Marco Bizzarri, Ceo Gucci dal 2014, ha fatto notare che la perdita di fatturato del brand sia da ricondurre alle chiusure e alla conseguente mancanza di contatto diretto con il cliente, fattore che rendeva l’acquisto Gucci un’esperienza emotivamente gratificante. Eppure, non è tutto, ad occhi esperti, infatti, ci sarebbero almeno altri tre fattori cruciali responsabili dell’indebolimento della desiderabilità del marchio:

  • l’esaurimento della richiesta di moda massimalista in favore di un più modesto approccio alla vita vita (v. minimalismo) all’acquisto di moda;
  • la sovraesposizione del marchio, poiché onnipresente in contemporanea sui feed Instagram, sui media, negli street style di tutto il globo e per troppo tempo;
  • ultimo, ma cruciale e crudele: l’eccessiva Michelizzazione di Gucci. Alessandro Michele ha vampirizzato l’heritage del marchio. Gucci è diventata una questione personale per il creativo: la sua anima, le sue attitudini, le sue preferenze sono state trasferite dalle collezioni ai negozi, agli eventi, ai clienti. Ma il consumatore, in quanto persona, si annoia velocemente anche dell’amico più carismatico, più estroso e bizzarro, perché, ormai, lo conosce come le sue tasche, è prevedibile e, improvvisamente, pure un po’ banale.

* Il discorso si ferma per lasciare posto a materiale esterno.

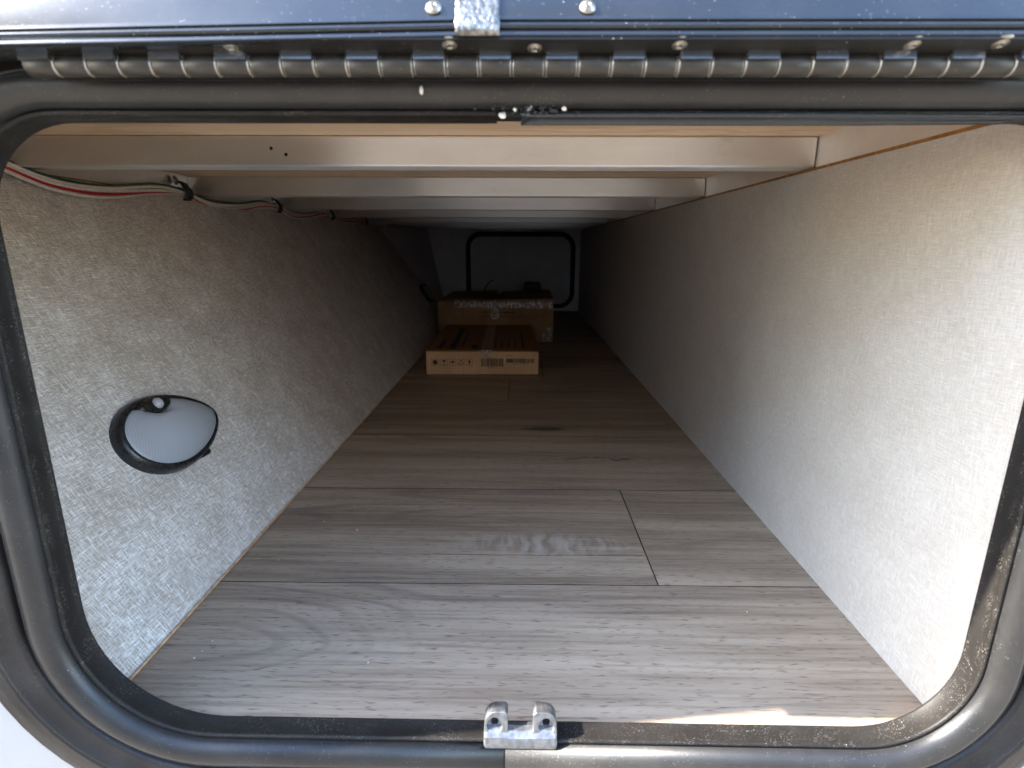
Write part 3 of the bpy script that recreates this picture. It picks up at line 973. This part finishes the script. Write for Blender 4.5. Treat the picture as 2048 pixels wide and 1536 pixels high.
# ------------------------------------------------------------------ raised hatch door above the hinge
hd = empty('hatch_door', (0, 0.2588, 0.4105), 'raised glossy dark hatch door with ridged edge reflecting blue sky', 'hatch door')
def door_drop(x):
    return -0.0037*max(0.0, (-x-0.02))/0.22
def door_edge(x0, x1, name):
    # extrusion profile (y, z) from the hinge leaf up the open face, then over the back
    pr = [(0.2606, 0.4098), (0.2586, 0.4102), (0.2580, 0.4108), (0.2582, 0.4118), (0.2592, 0.4126), (0.2594, 0.4130), (0.2586, 0.4136), (0.2582, 0.4142),
          (0.2584, 0.4150), (0.2594, 0.4158), (0.2598, 0.4162), (0.2592, 0.4168), (0.2594, 0.4174), (0.2606, 0.4190), (0.2664, 0.4290), (0.2748, 0.4440), (0.2755, 0.4460),
          (0.2790, 0.4460), (0.2840, 0.4400), (0.2840, 0.4120), (0.2760, 0.4098)]
    n = 26
    bm = bmesh.new()
    rings = []
    for i in range(n+1):
        xx = x0 + (x1-x0)*i/n
        dz = door_drop(xx)
        wav = 0.00035*math.sin(xx*23+1.0)
        rings.append([bm.verts.new((xx, y + (wav if 0.418 < z else 0), z+dz)) for y, z in pr])
    for a, b in zip(rings, rings[1:]):
        for k in range(len(pr)):
            j = (k+1) % len(pr)
            bm.faces.new((a[k], a[j], b[j], b[k]))
    bm.faces.new(rings[0]); bm.faces.new(rings[-1][::-1])
    bmesh.ops.recalc_face_normals(bm, faces=bm.faces)
    o = link(name, bm, M['doorf'], smooth=True, bevel=0)
    m = o.modifiers.new('edge', 'EDGE_SPLIT'); m.split_angle = R(50)
    return adopt(o, hd)
door_edge(-0.33, -0.0188, 'edge_rail')
door_edge(-0.0184, 0.33, 'edge_rail')
# side and far rails, panel (run up out of the picture)
adopt(boxo('side_rail', -0.33, -0.29, 0.270, 0.292, 0.4440, 0.80, M['doorf'], bevel=0.003), hd)
adopt(boxo('side_rail', 0.29, 0.33, 0.270, 0.292, 0.4462, 0.80, M['doorf'], bevel=0.003), hd)
adopt(boxo('far_rail', -0.2898, 0.2898, 0.270, 0.292, 0.762, 0.80, M['doorf'], bevel=0.003), hd)
adopt(boxo('panel', -0.2896, 0.2896, 0.278, 0.290, 0.4464, 0.7616, M['white']), hd)
# foil tape over the joint
bm = bmesh.new()
tp = [(0.2576, 0.4102), (0.2572, 0.4125), (0.2574, 0.4150), (0.2582, 0.4172), (0.2598, 0.4192), (0.2657, 0.4292), (0.2740, 0.4442)]
rows = []
for i in range(13):
    xx = -0.0280 + 0.0182*i/12
    rows.append([bm.verts.new((xx + random.uniform(-1, 1)*(0.0003 if i in (0, 12) else 0), y + random.uniform(-0.00015, 0.00015), z)) for y, z in tp])
for a, b in zip(rows, rows[1:]):
    for k in range(len(tp)-1):
        bm.faces.new((a[k], a[k+1], b[k+1], b[k]))
bmesh.ops.recalc_face_normals(bm, faces=bm.faces)
r = bmesh.ops.solidify(bm, geom=list(bm.faces), thickness=0.0004)
adopt(link('foil_tape', bm, M['foil'], smooth=True), hd)
fn = Vector((0, -0.0110, 0.0044)).normalized()
for rx in (-0.0376, 0.0272):
    bm = bmesh.new()
    lathe(bm, [(0.0, 0.0017), (0.0012, 0.0017), (0.0022, 0.0014), (0.0032, 0.0006), (0.0034, 0.0)], 20)
    o = link('rivet', bm, M['rivet'], smooth=True)
    o.rotation_euler = Vector((0, -0.865, 0.50)).to_track_quat('Z', 'Y').to_euler()
    o.location = (rx, 0.2623, 0.4222)
    adopt(o, hd)

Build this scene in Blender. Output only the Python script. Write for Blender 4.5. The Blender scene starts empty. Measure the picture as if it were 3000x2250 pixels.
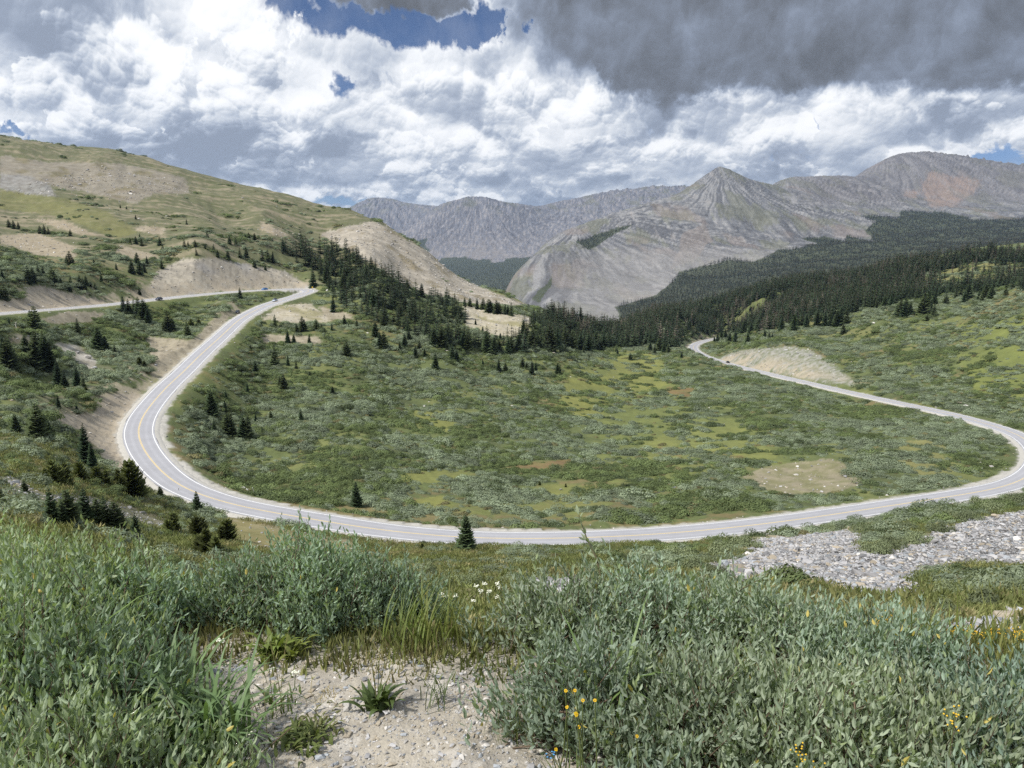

Cosa aspettarsi per il futuro di Gucci?

Era giugno 2020 quando andava in onda “Epilogue” terzo atto, forzosamente digitale, di un ciclo di comunicazione che come espediente si poneva l’obiettivo di indagare il concetto di moda come lavoro, epifania, rituale, mito, poesia, finzione e realtà. L’appuntamento di novembre 2020 (v. Guccifest) una serie di brevi film creati con la supervisione del vate del New Queer Cinema Gus Van Sant, calcava la mano sul concetto fluido di genere a suon di romanità, arabeschi di floreali e sbuffi di noia. Il prossimo appuntamento è per il 15 aprile e straordinariamente dovrebbe toccare a Balenciaga (altro marchio del gruppo Kering) il compito di tirare fuori dall’overdose Alessandro Michele, il marchio Gucci.

Gucci inverno con Balenciaga: il 2021 anno delle co-lab

Gucci si dovrà svincolare dalla morsa floreale e fluorescente del suo direttore creativo, ci proverà Gvasalia la mente minimal fetish di Balenciaga, ma cosa ne verrà fuori è difficile da immaginare. Comunque sia, si dice che l’unione faccia la forza e in questo caso entrambe le aziende corrono per salvare Kering da quell’enorme distacco che la separa dal concorrente Arnault (LVMH), un divario che rischia di diventare incolmabile.